> _DATA PROVIDED_
· · ·

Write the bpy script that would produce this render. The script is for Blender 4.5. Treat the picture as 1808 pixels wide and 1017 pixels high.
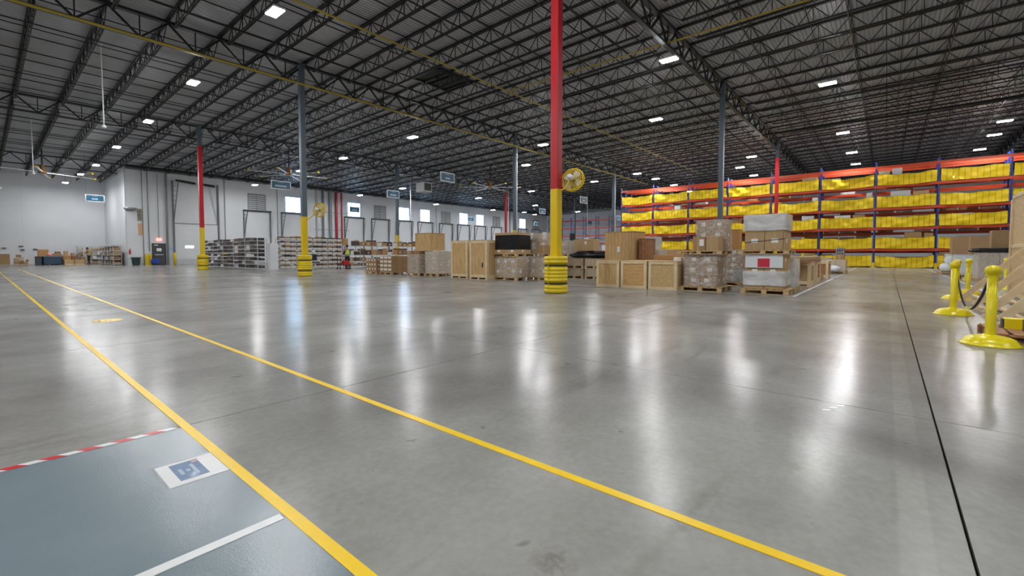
import bpy, math, random
from mathutils import Vector, Matrix, noise as mnoise
for o in list(bpy.data.objects): bpy.data.objects.remove(o)
R = math.radians
scene = bpy.context.scene
COL = scene.collection
rnd = random.Random(7)

# ------------------------------------------------------------------ camera, world, exposure
cam_d = bpy.data.cameras.new('camera'); cam = bpy.data.objects.new('camera', cam_d); COL.objects.link(cam)
cam_d.sensor_width = 36.0; cam_d.lens = 790.2 / 1808 * 36; cam_d.shift_y = -26 / 1808
cam_d.clip_start = 0.05; cam_d.clip_end = 400
cam.location = (0, 0, 1.14)
cam.rotation_euler = (R(90 - 2.5), 0, R(39.95 - 90))
scene.camera = cam
world = bpy.data.worlds.new('world'); scene.world = world; world.use_nodes = True
world.node_tree.nodes['Background'].inputs[0].default_value = (0.75, 0.86, 1.0, 1)
world.node_tree.nodes['Background'].inputs[1].default_value = 1.0
vs = scene.view_settings
vs.view_transform = 'Standard'; vs.look = 'None'; vs.gamma = 1; vs.exposure = 0.42; vs.use_curve_mapping = False
scene.cycles.max_bounces = 8; scene.cycles.diffuse_bounces = 5; scene.cycles.glossy_bounces = 4
scene.cycles.transparent_max_bounces = 12; scene.cycles.use_denoising = True
scene.cycles.sample_clamp_indirect = 8.0
LAMP = 320.0       # emission of the high-bay diffusers
DAY = 7.0         # emission of the daylight panes

# ------------------------------------------------------------------ materials
MAT = {}
def pr(nt): return nt.nodes['Principled BSDF']
def mat(name, c1, rough=0.6, metal=0.0, c2=None, scale=8.0, stretch=(1, 1, 1), bump=0.0, bscale=None, rvar=0.0, coat=0.0, obj=True, spec=None):
    if name in MAT: return MAT[name]
    m = bpy.data.materials.new(name); m.use_nodes = True; nt = m.node_tree; p = pr(nt)
    p.inputs['Base Color'].default_value = (*c1, 1); p.inputs['Roughness'].default_value = rough
    p.inputs['Metallic'].default_value = metal
    if spec is not None: p.inputs['Specular IOR Level'].default_value = spec
    if coat: p.inputs['Coat Weight'].default_value = coat; p.inputs['Coat Roughness'].default_value = 0.1
    if c2 or bump or rvar:
        tc = nt.nodes.new('ShaderNodeTexCoord'); mp = nt.nodes.new('ShaderNodeMapping'); mp.inputs['Scale'].default_value = stretch
        nt.links.new(tc.outputs['Object'], mp.inputs[0])
        if not obj:
            ge = nt.nodes.new('ShaderNodeNewGeometry'); nt.links.new(ge.outputs['Position'], mp.inputs[0])
        nz = nt.nodes.new('ShaderNodeTexNoise'); nz.inputs['Scale'].default_value = scale; nz.inputs['Detail'].default_value = 5
        nt.links.new(mp.outputs[0], nz.inputs['Vector'])
        if c2:
            rp = nt.nodes.new('ShaderNodeValToRGB'); rp.color_ramp.elements[0].position = 0.35; rp.color_ramp.elements[1].position = 0.65
            rp.color_ramp.elements[0].color = (*c1, 1); rp.color_ramp.elements[1].color = (*c2, 1)
            nt.links.new(nz.outputs['Fac'], rp.inputs[0]); nt.links.new(rp.outputs[0], p.inputs['Base Color'])
        if rvar:
            mr = nt.nodes.new('ShaderNodeMapRange'); mr.inputs[3].default_value = rough - rvar; mr.inputs[4].default_value = rough + rvar
            nt.links.new(nz.outputs['Fac'], mr.inputs[0]); nt.links.new(mr.outputs[0], p.inputs['Roughness'])
        if bump:
            n2 = nt.nodes.new('ShaderNodeTexNoise'); n2.inputs['Scale'].default_value = bscale or scale; n2.inputs['Detail'].default_value = 3
            nt.links.new(mp.outputs[0], n2.inputs['Vector'])
            b = nt.nodes.new('ShaderNodeBump'); b.inputs['Strength'].default_value = bump; b.inputs['Distance'].default_value = 0.02
            nt.links.new(n2.outputs['Fac'], b.inputs['Height']); nt.links.new(b.outputs[0], p.inputs['Normal'])
    MAT[name] = m; return m
def emit(name, c, s):
    if name in MAT: return MAT[name]
    m = bpy.data.materials.new(name); m.use_nodes = True; p = pr(m.node_tree)
    p.inputs['Base Color'].default_value = (*c, 1); p.inputs['Emission Color'].default_value = (*c, 1); p.inputs['Emission Strength'].default_value = s
    MAT[name] = m; return m
def film_mat(name, tint, lo, hi, scale=5.0, rough=0.18):
    m = bpy.data.materials.new(name); m.use_nodes = True; nt = m.node_tree; p = pr(nt)
    p.inputs['Base Color'].default_value = (*tint, 1); p.inputs['Roughness'].default_value = rough
    out = nt.nodes['Material Output']; tr = nt.nodes.new('ShaderNodeBsdfTransparent'); mx = nt.nodes.new('ShaderNodeMixShader')
    tc = nt.nodes.new('ShaderNodeTexCoord'); mp = nt.nodes.new('ShaderNodeMapping'); mp.inputs['Scale'].default_value = (1, 1, 2.2)
    nz = nt.nodes.new('ShaderNodeTexNoise'); nz.inputs['Scale'].default_value = scale; nz.inputs['Detail'].default_value = 4; nz.inputs['Distortion'].default_value = 1.2
    mr = nt.nodes.new('ShaderNodeMapRange'); mr.inputs[1].default_value = 0.3; mr.inputs[2].default_value = 0.7; mr.inputs[3].default_value = lo; mr.inputs[4].default_value = hi
    b = nt.nodes.new('ShaderNodeBump'); b.inputs['Strength'].default_value = 0.7; b.inputs['Distance'].default_value = 0.03
    L = nt.links.new
    L(tc.outputs['Object'], mp.inputs[0]); L(mp.outputs[0], nz.inputs['Vector']); L(nz.outputs['Fac'], mr.inputs[0]); L(nz.outputs['Fac'], b.inputs['Height'])
    L(b.outputs[0], p.inputs['Normal']); L(mr.outputs[0], mx.inputs[0]); L(tr.outputs[0], mx.inputs[1]); L(p.outputs[0], mx.inputs[2]); L(mx.outputs[0], out.inputs[0])
    MAT[name] = m; return m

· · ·

Exclude the images, then output the data above word for word.

> _RESPONSE BELOW_
Write the bpy script that would produce this render. The script is for Blender 4.5. Treat the picture as 1808 pixels wide and 1017 pixels high.
import bpy, math, random
from mathutils import Vector, Matrix, noise as mnoise
for o in list(bpy.data.objects): bpy.data.objects.remove(o)
R = math.radians
scene = bpy.context.scene
COL = scene.collection
rnd = random.Random(7)

# ------------------------------------------------------------------ camera, world, exposure
cam_d = bpy.data.cameras.new('camera'); cam = bpy.data.objects.new('camera', cam_d); COL.objects.link(cam)
cam_d.sensor_width = 36.0; cam_d.lens = 790.2 / 1808 * 36; cam_d.shift_y = -26 / 1808
cam_d.clip_start = 0.05; cam_d.clip_end = 400
cam.location = (0, 0, 1.14)
cam.rotation_euler = (R(90 - 2.5), 0, R(39.95 - 90))
scene.camera = cam
world = bpy.data.worlds.new('world'); scene.world = world; world.use_nodes = True
world.node_tree.nodes['Background'].inputs[0].default_value = (0.75, 0.86, 1.0, 1)
world.node_tree.nodes['Background'].inputs[1].default_value = 1.0
vs = scene.view_settings
vs.view_transform = 'Standard'; vs.look = 'None'; vs.gamma = 1; vs.exposure = 0.42; vs.use_curve_mapping = False
scene.cycles.max_bounces = 8; scene.cycles.diffuse_bounces = 5; scene.cycles.glossy_bounces = 4
scene.cycles.transparent_max_bounces = 12; scene.cycles.use_denoising = True
scene.cycles.sample_clamp_indirect = 8.0
LAMP = 320.0       # emission of the high-bay diffusers
DAY = 7.0         # emission of the daylight panes

# ------------------------------------------------------------------ materials
MAT = {}
def pr(nt): return nt.nodes['Principled BSDF']
def mat(name, c1, rough=0.6, metal=0.0, c2=None, scale=8.0, stretch=(1, 1, 1), bump=0.0, bscale=None, rvar=0.0, coat=0.0, obj=True, spec=None):
    if name in MAT: return MAT[name]
    m = bpy.data.materials.new(name); m.use_nodes = True; nt = m.node_tree; p = pr(nt)
    p.inputs['Base Color'].default_value = (*c1, 1); p.inputs['Roughness'].default_value = rough
    p.inputs['Metallic'].default_value = metal
    if spec is not None: p.inputs['Specular IOR Level'].default_value = spec
    if coat: p.inputs['Coat Weight'].default_value = coat; p.inputs['Coat Roughness'].default_value = 0.1
    if c2 or bump or rvar:
        tc = nt.nodes.new('ShaderNodeTexCoord'); mp = nt.nodes.new('ShaderNodeMapping'); mp.inputs['Scale'].default_value = stretch
        nt.links.new(tc.outputs['Object'], mp.inputs[0])
        if not obj:
            ge = nt.nodes.new('ShaderNodeNewGeometry'); nt.links.new(ge.outputs['Position'], mp.inputs[0])
        nz = nt.nodes.new('ShaderNodeTexNoise'); nz.inputs['Scale'].default_value = scale; nz.inputs['Detail'].default_value = 5
        nt.links.new(mp.outputs[0], nz.inputs['Vector'])
        if c2:
            rp = nt.nodes.new('ShaderNodeValToRGB'); rp.color_ramp.elements[0].position = 0.35; rp.color_ramp.elements[1].position = 0.65
            rp.color_ramp.elements[0].color = (*c1, 1); rp.color_ramp.elements[1].color = (*c2, 1)
            nt.links.new(nz.outputs['Fac'], rp.inputs[0]); nt.links.new(rp.outputs[0], p.inputs['Base Color'])
        if rvar:
            mr = nt.nodes.new('ShaderNodeMapRange'); mr.inputs[3].default_value = rough - rvar; mr.inputs[4].default_value = rough + rvar
            nt.links.new(nz.outputs['Fac'], mr.inputs[0]); nt.links.new(mr.outputs[0], p.inputs['Roughness'])
        if bump:
            n2 = nt.nodes.new('ShaderNodeTexNoise'); n2.inputs['Scale'].default_value = bscale or scale; n2.inputs['Detail'].default_value = 3
            nt.links.new(mp.outputs[0], n2.inputs['Vector'])
            b = nt.nodes.new('ShaderNodeBump'); b.inputs['Strength'].default_value = bump; b.inputs['Distance'].default_value = 0.02
            nt.links.new(n2.outputs['Fac'], b.inputs['Height']); nt.links.new(b.outputs[0], p.inputs['Normal'])
    MAT[name] = m; return m
def emit(name, c, s):
    if name in MAT: return MAT[name]
    m = bpy.data.materials.new(name); m.use_nodes = True; p = pr(m.node_tree)
    p.inputs['Base Color'].default_value = (*c, 1); p.inputs['Emission Color'].default_value = (*c, 1); p.inputs['Emission Strength'].default_value = s
    MAT[name] = m; return m
def film_mat(name, tint, lo, hi, scale=5.0, rough=0.18):
    m = bpy.data.materials.new(name); m.use_nodes = True; nt = m.node_tree; p = pr(nt)
    p.inputs['Base Color'].default_value = (*tint, 1); p.inputs['Roughness'].default_value = rough
    out = nt.nodes['Material Output']; tr = nt.nodes.new('ShaderNodeBsdfTransparent'); mx = nt.nodes.new('ShaderNodeMixShader')
    tc = nt.nodes.new('ShaderNodeTexCoord'); mp = nt.nodes.new('ShaderNodeMapping'); mp.inputs['Scale'].default_value = (1, 1, 2.2)
    nz = nt.nodes.new('ShaderNodeTexNoise'); nz.inputs['Scale'].default_value = scale; nz.inputs['Detail'].default_value = 4; nz.inputs['Distortion'].default_value = 1.2
    mr = nt.nodes.new('ShaderNodeMapRange'); mr.inputs[1].default_value = 0.3; mr.inputs[2].default_value = 0.7; mr.inputs[3].default_value = lo; mr.inputs[4].default_value = hi
    b = nt.nodes.new('ShaderNodeBump'); b.inputs['Strength'].default_value = 0.7; b.inputs['Distance'].default_value = 0.03
    L = nt.links.new
    L(tc.outputs['Object'], mp.inputs[0]); L(mp.outputs[0], nz.inputs['Vector']); L(nz.outputs['Fac'], mr.inputs[0]); L(nz.outputs['Fac'], b.inputs['Height'])
    L(b.outputs[0], p.inputs['Normal']); L(mr.outputs[0], mx.inputs[0]); L(tr.outputs[0], mx.inputs[1]); L(p.outputs[0], mx.inputs[2]); L(mx.outputs[0], out.inputs[0])
    MAT[name] = m; return m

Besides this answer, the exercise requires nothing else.